At trial, appellant's counsel objected to testimony regarding the drug offense conviction. Yet appellant opened the door to such testimony, both in his counsel's opening statement and by appellant's own testimony about the offense. See State v. Patterson, 493 N.W.2d 577, 580 (Minn. App. 1992) (when appellant opens door with own statements, state can respond).

Appellant's counsel also objected to questioning about a restraining order. But this questioning was in response to appellant's testimony that he had gone out with another woman, but they "didn't make it." On cross-examination, the prosecutor questioned appellant to show that the relationship had not ended by mutual agreement as appellant implied, but ended because of the restraining order. See id. at 580-81 (when defendant's testimony creates favorable but false impression of good character, trial court has discretion to allow rebuttal testimony). The trial court did not abuse its discretion in allowing the evidence of the drug offense and restraining order.

Appellant also objects to testimony that appellant was Hispanic, claiming that this was racist and demeaning. Defense counsel, however, raised the issue by asking a police officer if Swann had said she was afraid to press charges against "an Hispanic." On redirect, the prosecutor merely confirmed that appellant was Hispanic. Nothing more was said. Further, defense counsel did not object to the prosecutor's question. When defense counsel fails to object, we may review if there was plain error affecting substantial rights. State v. Griller, 583 N.W.2d 736, 740 (Minn. 1998). But there was no plain error in the "Hispanic" question.

Appellant's objection to the prosecutor asking him whether his wife attended the trial is similarly waived by his failure to object at trial. See State v. Ture, 353 N.W.2d 502, 516 (Minn. 1984) (defendant's failure to object suggests lack of prejudice).
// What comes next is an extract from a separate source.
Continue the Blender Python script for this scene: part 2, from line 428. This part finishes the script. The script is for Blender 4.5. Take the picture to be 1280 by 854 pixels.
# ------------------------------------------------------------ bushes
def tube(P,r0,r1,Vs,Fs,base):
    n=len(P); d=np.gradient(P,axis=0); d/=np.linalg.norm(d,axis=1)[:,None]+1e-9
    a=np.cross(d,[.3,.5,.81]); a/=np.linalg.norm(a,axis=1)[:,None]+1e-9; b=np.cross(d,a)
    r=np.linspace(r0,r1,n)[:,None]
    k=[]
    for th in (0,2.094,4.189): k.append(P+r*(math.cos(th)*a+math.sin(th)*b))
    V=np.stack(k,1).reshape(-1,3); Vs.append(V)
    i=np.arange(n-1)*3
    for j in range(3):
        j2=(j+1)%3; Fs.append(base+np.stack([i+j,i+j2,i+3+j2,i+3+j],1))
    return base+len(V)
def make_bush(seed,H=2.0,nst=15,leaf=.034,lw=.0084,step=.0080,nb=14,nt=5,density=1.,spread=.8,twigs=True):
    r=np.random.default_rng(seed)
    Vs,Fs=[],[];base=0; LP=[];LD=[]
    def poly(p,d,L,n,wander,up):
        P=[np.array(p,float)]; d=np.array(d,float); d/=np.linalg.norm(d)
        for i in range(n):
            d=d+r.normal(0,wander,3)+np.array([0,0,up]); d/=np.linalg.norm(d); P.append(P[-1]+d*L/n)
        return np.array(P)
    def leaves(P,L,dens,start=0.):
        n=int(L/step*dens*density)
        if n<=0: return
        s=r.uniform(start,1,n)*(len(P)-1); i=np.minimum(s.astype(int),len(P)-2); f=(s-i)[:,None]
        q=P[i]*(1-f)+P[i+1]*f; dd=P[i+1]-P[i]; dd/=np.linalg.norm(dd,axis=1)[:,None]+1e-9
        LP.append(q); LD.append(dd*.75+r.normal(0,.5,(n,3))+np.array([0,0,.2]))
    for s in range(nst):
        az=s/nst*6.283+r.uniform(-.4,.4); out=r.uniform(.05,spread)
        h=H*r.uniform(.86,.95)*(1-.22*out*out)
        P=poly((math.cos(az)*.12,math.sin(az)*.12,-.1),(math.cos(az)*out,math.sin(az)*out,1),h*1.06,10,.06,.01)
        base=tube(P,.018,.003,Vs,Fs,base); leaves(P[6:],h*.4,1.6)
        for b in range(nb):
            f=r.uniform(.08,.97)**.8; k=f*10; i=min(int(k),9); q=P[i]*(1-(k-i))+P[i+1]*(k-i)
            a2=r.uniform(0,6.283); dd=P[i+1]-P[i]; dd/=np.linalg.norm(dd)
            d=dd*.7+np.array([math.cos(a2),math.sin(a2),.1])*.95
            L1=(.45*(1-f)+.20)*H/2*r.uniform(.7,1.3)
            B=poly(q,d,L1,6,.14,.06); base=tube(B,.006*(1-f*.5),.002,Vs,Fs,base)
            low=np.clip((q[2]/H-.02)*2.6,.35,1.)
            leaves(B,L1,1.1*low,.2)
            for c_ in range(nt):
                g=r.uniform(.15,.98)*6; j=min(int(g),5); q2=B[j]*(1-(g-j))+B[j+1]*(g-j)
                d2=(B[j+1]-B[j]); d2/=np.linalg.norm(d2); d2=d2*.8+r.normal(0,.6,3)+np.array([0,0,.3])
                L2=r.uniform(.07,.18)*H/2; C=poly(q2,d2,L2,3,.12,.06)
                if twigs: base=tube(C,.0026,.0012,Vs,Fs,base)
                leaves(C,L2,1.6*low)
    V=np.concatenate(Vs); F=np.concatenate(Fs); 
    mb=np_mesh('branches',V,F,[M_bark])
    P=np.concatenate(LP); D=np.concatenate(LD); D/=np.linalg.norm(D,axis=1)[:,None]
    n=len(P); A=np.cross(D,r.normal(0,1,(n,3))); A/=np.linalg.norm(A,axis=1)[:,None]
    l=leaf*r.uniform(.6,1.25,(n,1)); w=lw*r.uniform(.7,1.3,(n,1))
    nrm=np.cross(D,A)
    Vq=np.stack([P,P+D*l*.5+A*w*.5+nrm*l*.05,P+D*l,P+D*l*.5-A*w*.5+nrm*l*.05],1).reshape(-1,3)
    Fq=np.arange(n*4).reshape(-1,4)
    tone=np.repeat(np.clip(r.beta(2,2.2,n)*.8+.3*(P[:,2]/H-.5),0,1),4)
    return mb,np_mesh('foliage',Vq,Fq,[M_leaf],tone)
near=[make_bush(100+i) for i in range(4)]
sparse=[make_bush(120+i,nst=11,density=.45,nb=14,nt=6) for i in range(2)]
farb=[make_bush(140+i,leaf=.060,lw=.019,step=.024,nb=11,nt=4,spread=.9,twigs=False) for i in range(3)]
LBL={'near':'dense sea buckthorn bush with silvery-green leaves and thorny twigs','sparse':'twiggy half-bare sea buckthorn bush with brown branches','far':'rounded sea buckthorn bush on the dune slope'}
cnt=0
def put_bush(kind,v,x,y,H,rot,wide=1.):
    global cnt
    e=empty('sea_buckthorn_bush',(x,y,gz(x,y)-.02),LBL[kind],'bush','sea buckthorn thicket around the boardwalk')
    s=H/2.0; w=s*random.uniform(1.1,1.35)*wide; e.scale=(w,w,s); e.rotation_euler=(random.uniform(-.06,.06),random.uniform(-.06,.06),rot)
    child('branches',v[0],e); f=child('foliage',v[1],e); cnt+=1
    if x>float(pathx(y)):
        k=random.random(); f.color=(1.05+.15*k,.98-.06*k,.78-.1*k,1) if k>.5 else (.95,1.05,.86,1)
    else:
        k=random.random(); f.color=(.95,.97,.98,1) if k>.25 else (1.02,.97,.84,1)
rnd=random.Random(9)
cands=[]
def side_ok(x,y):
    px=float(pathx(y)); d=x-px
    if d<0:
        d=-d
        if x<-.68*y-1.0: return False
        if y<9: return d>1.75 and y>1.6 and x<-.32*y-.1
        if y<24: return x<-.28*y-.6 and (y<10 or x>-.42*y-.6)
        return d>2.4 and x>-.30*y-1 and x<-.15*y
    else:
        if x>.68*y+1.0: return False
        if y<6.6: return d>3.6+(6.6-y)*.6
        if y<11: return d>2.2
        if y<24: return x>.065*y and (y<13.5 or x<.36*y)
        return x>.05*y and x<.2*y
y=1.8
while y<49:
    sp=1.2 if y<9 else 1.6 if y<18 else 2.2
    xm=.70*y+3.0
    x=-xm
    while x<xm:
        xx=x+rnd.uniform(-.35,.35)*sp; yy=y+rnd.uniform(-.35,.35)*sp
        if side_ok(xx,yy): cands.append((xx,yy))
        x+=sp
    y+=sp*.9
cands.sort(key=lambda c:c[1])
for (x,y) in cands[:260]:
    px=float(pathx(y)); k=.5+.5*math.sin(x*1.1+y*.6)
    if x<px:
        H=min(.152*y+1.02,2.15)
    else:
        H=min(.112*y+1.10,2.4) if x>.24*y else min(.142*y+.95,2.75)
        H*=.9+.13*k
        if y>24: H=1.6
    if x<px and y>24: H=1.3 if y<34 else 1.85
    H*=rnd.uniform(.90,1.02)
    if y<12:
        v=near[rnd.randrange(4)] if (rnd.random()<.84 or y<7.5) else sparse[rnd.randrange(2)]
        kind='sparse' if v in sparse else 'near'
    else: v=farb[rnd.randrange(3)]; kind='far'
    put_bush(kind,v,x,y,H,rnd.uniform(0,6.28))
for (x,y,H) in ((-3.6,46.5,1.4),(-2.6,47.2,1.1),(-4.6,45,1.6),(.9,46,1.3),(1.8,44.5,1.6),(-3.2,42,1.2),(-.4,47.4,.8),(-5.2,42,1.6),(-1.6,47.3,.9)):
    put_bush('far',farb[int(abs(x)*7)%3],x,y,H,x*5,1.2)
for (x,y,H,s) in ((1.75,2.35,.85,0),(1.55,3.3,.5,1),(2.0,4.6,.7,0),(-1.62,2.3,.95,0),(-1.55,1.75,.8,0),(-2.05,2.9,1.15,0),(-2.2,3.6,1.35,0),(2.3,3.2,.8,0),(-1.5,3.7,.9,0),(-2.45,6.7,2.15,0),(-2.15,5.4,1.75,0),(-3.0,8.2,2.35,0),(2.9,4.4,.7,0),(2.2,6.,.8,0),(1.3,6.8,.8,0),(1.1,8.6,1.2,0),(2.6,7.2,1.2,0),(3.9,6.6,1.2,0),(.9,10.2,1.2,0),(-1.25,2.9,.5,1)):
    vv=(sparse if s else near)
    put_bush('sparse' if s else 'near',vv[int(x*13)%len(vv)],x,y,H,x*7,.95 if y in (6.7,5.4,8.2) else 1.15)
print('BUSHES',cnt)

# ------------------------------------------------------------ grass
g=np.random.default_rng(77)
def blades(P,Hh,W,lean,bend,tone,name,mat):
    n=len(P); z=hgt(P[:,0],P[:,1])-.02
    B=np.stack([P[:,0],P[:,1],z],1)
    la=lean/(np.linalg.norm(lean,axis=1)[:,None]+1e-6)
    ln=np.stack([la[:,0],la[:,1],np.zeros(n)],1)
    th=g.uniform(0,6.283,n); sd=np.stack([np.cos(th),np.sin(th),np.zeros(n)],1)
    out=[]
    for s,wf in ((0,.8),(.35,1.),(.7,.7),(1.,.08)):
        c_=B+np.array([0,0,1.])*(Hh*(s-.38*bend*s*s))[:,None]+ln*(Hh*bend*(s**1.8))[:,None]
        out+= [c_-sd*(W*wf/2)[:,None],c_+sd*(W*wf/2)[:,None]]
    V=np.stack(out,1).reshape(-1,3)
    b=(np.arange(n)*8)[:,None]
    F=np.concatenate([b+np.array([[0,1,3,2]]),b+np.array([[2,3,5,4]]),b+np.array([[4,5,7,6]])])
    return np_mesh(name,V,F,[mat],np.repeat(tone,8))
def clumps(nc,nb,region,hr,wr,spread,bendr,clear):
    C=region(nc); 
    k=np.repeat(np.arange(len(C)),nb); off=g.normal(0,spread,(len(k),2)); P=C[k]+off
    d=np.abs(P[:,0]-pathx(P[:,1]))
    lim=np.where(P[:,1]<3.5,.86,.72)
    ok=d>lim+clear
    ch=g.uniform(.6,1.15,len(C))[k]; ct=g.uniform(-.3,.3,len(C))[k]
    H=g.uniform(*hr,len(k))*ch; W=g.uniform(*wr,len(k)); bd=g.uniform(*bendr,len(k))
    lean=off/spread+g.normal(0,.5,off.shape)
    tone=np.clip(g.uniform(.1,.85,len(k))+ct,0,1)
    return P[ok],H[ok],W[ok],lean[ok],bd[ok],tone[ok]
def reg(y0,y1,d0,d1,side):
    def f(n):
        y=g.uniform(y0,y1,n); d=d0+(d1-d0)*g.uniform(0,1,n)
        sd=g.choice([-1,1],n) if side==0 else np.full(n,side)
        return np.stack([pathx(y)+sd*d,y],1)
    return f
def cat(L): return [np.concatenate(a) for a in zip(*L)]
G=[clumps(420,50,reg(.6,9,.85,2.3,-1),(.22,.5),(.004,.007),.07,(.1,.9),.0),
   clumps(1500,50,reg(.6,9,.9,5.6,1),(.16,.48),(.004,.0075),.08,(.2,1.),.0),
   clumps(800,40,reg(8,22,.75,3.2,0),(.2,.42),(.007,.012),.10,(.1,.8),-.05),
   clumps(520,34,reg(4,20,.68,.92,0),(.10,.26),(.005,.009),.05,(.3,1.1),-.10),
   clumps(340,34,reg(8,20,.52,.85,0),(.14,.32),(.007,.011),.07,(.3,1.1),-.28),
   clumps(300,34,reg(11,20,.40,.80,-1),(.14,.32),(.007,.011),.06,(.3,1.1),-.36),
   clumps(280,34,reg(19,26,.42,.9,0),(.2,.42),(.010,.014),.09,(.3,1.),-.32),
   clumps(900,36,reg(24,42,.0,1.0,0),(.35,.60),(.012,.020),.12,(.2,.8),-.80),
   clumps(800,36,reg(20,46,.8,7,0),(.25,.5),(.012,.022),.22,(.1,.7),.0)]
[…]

Finally, appellant argues that he was prejudiced by questions about his brother's imprisonment. Defense counsel did not object until after several questions had been asked, and once counsel did object, the objection was sustained. Counsel did not ask that the testimony be stricken. Under such circumstances, the trial court's decision is upheld unless it was plain error. Rairdon v. State, 557 N.W.2d 318, 325 (Minn. 1996). While the testimony was irrelevant, it was not plain error because it is unlikely that appellant's two-sentence testimony about his brother's imprisonment had a significant effect on the jury's verdict. See Griller, 583 N.W.2d at 741 (for error to be plain error, it must have significant effect on verdict).

II. Prosecutor Misconduct

Appellant argues that the prosecutor committed misconduct by eliciting prejudicial, inadmissible evidence during trial. But we have already determined that the complained-of evidence was admissible or that there was no plain error in its admission, and we find no misconduct by the prosecutor in eliciting this evidence.

Appellant also argues that the prosecutor committed misconduct by calling him a liar during closing arguments. But the standard for granting a new trial based on prosecutorial misconduct is whether "the misconduct likely played a substantial part in influencing the jury to convict." State v. Caron, 300 Minn. 123, 128, 218 N.W.2d 197, 200 (1974). Although the prosecutor's characterization of appellant as a liar was inappropriate, in light of the argument as a whole and the strong evidence against appellant, we cannot say the prosecutor's comments were likely to substantially influence the jury.